# DATASET SECTION

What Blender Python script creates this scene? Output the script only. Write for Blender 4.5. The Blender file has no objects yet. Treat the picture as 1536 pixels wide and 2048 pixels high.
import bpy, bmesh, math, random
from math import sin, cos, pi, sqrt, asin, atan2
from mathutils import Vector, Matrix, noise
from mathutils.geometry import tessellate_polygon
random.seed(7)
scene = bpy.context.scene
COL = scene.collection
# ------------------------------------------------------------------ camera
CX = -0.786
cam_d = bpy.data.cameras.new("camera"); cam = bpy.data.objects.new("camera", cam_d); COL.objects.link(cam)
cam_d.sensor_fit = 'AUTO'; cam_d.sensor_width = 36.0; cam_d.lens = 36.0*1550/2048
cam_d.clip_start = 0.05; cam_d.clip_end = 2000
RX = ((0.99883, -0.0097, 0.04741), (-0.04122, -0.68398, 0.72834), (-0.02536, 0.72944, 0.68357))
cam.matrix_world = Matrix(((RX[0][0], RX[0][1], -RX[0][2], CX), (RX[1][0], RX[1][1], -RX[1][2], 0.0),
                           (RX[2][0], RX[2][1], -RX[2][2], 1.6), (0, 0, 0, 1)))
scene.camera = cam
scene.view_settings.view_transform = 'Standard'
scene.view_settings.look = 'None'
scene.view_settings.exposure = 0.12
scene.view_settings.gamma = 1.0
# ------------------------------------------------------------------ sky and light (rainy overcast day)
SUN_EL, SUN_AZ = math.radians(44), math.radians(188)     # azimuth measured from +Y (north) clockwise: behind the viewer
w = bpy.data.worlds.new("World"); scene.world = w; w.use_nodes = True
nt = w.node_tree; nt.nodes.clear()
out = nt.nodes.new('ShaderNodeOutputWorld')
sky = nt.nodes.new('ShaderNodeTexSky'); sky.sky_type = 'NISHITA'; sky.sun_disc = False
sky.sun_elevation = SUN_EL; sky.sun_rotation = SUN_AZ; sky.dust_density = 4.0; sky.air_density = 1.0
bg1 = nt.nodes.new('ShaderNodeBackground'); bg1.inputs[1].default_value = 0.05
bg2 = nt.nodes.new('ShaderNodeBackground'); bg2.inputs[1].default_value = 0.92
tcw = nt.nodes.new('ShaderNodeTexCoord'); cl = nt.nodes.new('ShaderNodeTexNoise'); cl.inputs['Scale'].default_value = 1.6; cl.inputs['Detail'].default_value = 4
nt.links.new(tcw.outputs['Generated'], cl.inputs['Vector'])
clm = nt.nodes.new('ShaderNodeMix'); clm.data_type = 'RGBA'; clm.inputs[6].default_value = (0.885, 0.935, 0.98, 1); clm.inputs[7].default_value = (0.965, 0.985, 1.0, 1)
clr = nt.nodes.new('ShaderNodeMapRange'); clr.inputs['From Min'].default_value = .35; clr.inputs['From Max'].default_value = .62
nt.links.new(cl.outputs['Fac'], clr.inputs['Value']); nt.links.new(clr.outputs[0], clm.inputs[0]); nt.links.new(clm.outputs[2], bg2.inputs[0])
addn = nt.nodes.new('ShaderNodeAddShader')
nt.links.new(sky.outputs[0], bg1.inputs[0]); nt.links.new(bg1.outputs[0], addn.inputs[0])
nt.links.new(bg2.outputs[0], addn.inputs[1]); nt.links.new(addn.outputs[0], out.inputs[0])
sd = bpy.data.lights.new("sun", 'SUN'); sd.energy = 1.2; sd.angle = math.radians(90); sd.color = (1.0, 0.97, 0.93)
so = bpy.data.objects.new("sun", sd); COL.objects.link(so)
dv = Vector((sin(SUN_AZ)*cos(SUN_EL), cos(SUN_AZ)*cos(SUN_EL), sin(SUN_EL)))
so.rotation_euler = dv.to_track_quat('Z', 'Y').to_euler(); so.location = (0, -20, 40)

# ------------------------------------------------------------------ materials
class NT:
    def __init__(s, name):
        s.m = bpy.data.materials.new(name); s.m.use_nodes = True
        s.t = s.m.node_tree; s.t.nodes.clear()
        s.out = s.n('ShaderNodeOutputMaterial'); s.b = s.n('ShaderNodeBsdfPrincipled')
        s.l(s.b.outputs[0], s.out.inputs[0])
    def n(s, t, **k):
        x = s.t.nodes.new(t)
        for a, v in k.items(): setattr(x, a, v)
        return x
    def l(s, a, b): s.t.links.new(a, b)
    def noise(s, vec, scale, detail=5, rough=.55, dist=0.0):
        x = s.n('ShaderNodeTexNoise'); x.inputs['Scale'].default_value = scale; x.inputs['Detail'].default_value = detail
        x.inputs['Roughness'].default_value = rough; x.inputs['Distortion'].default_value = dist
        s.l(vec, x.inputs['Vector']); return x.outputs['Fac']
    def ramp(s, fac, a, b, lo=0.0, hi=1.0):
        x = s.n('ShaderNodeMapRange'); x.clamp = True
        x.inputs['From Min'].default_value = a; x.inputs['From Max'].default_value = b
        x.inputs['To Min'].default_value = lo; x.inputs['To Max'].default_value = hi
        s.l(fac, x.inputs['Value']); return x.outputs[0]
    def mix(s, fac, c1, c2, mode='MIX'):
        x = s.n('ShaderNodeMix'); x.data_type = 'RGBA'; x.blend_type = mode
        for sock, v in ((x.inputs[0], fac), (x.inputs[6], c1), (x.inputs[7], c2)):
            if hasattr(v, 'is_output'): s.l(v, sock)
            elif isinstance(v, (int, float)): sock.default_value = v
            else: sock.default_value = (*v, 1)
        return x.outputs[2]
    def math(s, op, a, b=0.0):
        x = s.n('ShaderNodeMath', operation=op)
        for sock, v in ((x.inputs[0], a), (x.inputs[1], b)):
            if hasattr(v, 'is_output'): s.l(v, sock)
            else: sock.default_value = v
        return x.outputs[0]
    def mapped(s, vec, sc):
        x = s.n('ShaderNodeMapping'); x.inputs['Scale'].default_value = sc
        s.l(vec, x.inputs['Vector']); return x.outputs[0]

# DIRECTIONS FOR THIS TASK
Quote the material exactly, leaving nothing out.

# RESULT FOR THIS EXERCISE
What Blender Python script creates this scene? Output the script only. Write for Blender 4.5. The Blender file has no objects yet. Treat the picture as 1536 pixels wide and 2048 pixels high.
import bpy, bmesh, math, random
from math import sin, cos, pi, sqrt, asin, atan2
from mathutils import Vector, Matrix, noise
from mathutils.geometry import tessellate_polygon
random.seed(7)
scene = bpy.context.scene
COL = scene.collection
# ------------------------------------------------------------------ camera
CX = -0.786
cam_d = bpy.data.cameras.new("camera"); cam = bpy.data.objects.new("camera", cam_d); COL.objects.link(cam)
cam_d.sensor_fit = 'AUTO'; cam_d.sensor_width = 36.0; cam_d.lens = 36.0*1550/2048
cam_d.clip_start = 0.05; cam_d.clip_end = 2000
RX = ((0.99883, -0.0097, 0.04741), (-0.04122, -0.68398, 0.72834), (-0.02536, 0.72944, 0.68357))
cam.matrix_world = Matrix(((RX[0][0], RX[0][1], -RX[0][2], CX), (RX[1][0], RX[1][1], -RX[1][2], 0.0),
                           (RX[2][0], RX[2][1], -RX[2][2], 1.6), (0, 0, 0, 1)))
scene.camera = cam
scene.view_settings.view_transform = 'Standard'
scene.view_settings.look = 'None'
scene.view_settings.exposure = 0.12
scene.view_settings.gamma = 1.0
# ------------------------------------------------------------------ sky and light (rainy overcast day)
SUN_EL, SUN_AZ = math.radians(44), math.radians(188)     # azimuth measured from +Y (north) clockwise: behind the viewer
w = bpy.data.worlds.new("World"); scene.world = w; w.use_nodes = True
nt = w.node_tree; nt.nodes.clear()
out = nt.nodes.new('ShaderNodeOutputWorld')
sky = nt.nodes.new('ShaderNodeTexSky'); sky.sky_type = 'NISHITA'; sky.sun_disc = False
sky.sun_elevation = SUN_EL; sky.sun_rotation = SUN_AZ; sky.dust_density = 4.0; sky.air_density = 1.0
bg1 = nt.nodes.new('ShaderNodeBackground'); bg1.inputs[1].default_value = 0.05
bg2 = nt.nodes.new('ShaderNodeBackground'); bg2.inputs[1].default_value = 0.92
tcw = nt.nodes.new('ShaderNodeTexCoord'); cl = nt.nodes.new('ShaderNodeTexNoise'); cl.inputs['Scale'].default_value = 1.6; cl.inputs['Detail'].default_value = 4
nt.links.new(tcw.outputs['Generated'], cl.inputs['Vector'])
clm = nt.nodes.new('ShaderNodeMix'); clm.data_type = 'RGBA'; clm.inputs[6].default_value = (0.885, 0.935, 0.98, 1); clm.inputs[7].default_value = (0.965, 0.985, 1.0, 1)
clr = nt.nodes.new('ShaderNodeMapRange'); clr.inputs['From Min'].default_value = .35; clr.inputs['From Max'].default_value = .62
nt.links.new(cl.outputs['Fac'], clr.inputs['Value']); nt.links.new(clr.outputs[0], clm.inputs[0]); nt.links.new(clm.outputs[2], bg2.inputs[0])
addn = nt.nodes.new('ShaderNodeAddShader')
nt.links.new(sky.outputs[0], bg1.inputs[0]); nt.links.new(bg1.outputs[0], addn.inputs[0])
nt.links.new(bg2.outputs[0], addn.inputs[1]); nt.links.new(addn.outputs[0], out.inputs[0])
sd = bpy.data.lights.new("sun", 'SUN'); sd.energy = 1.2; sd.angle = math.radians(90); sd.color = (1.0, 0.97, 0.93)
so = bpy.data.objects.new("sun", sd); COL.objects.link(so)
dv = Vector((sin(SUN_AZ)*cos(SUN_EL), cos(SUN_AZ)*cos(SUN_EL), sin(SUN_EL)))
so.rotation_euler = dv.to_track_quat('Z', 'Y').to_euler(); so.location = (0, -20, 40)

# ------------------------------------------------------------------ materials
class NT:
    def __init__(s, name):
        s.m = bpy.data.materials.new(name); s.m.use_nodes = True
        s.t = s.m.node_tree; s.t.nodes.clear()
        s.out = s.n('ShaderNodeOutputMaterial'); s.b = s.n('ShaderNodeBsdfPrincipled')
        s.l(s.b.outputs[0], s.out.inputs[0])
    def n(s, t, **k):
        x = s.t.nodes.new(t)
        for a, v in k.items(): setattr(x, a, v)
        return x
    def l(s, a, b): s.t.links.new(a, b)
    def noise(s, vec, scale, detail=5, rough=.55, dist=0.0):
        x = s.n('ShaderNodeTexNoise'); x.inputs['Scale'].default_value = scale; x.inputs['Detail'].default_value = detail
        x.inputs['Roughness'].default_value = rough; x.inputs['Distortion'].default_value = dist
        s.l(vec, x.inputs['Vector']); return x.outputs['Fac']
    def ramp(s, fac, a, b, lo=0.0, hi=1.0):
        x = s.n('ShaderNodeMapRange'); x.clamp = True
        x.inputs['From Min'].default_value = a; x.inputs['From Max'].default_value = b
        x.inputs['To Min'].default_value = lo; x.inputs['To Max'].default_value = hi
        s.l(fac, x.inputs['Value']); return x.outputs[0]
    def mix(s, fac, c1, c2, mode='MIX'):
        x = s.n('ShaderNodeMix'); x.data_type = 'RGBA'; x.blend_type = mode
        for sock, v in ((x.inputs[0], fac), (x.inputs[6], c1), (x.inputs[7], c2)):
            if hasattr(v, 'is_output'): s.l(v, sock)
            elif isinstance(v, (int, float)): sock.default_value = v
            else: sock.default_value = (*v, 1)
        return x.outputs[2]
    def math(s, op, a, b=0.0):
        x = s.n('ShaderNodeMath', operation=op)
        for sock, v in ((x.inputs[0], a), (x.inputs[1], b)):
            if hasattr(v, 'is_output'): s.l(v, sock)
            else: sock.default_value = v
        return x.outputs[0]
    def mapped(s, vec, sc):
        x = s.n('ShaderNodeMapping'); x.inputs['Scale'].default_value = sc
        s.l(vec, x.inputs['Vector']); return x.outputs[0]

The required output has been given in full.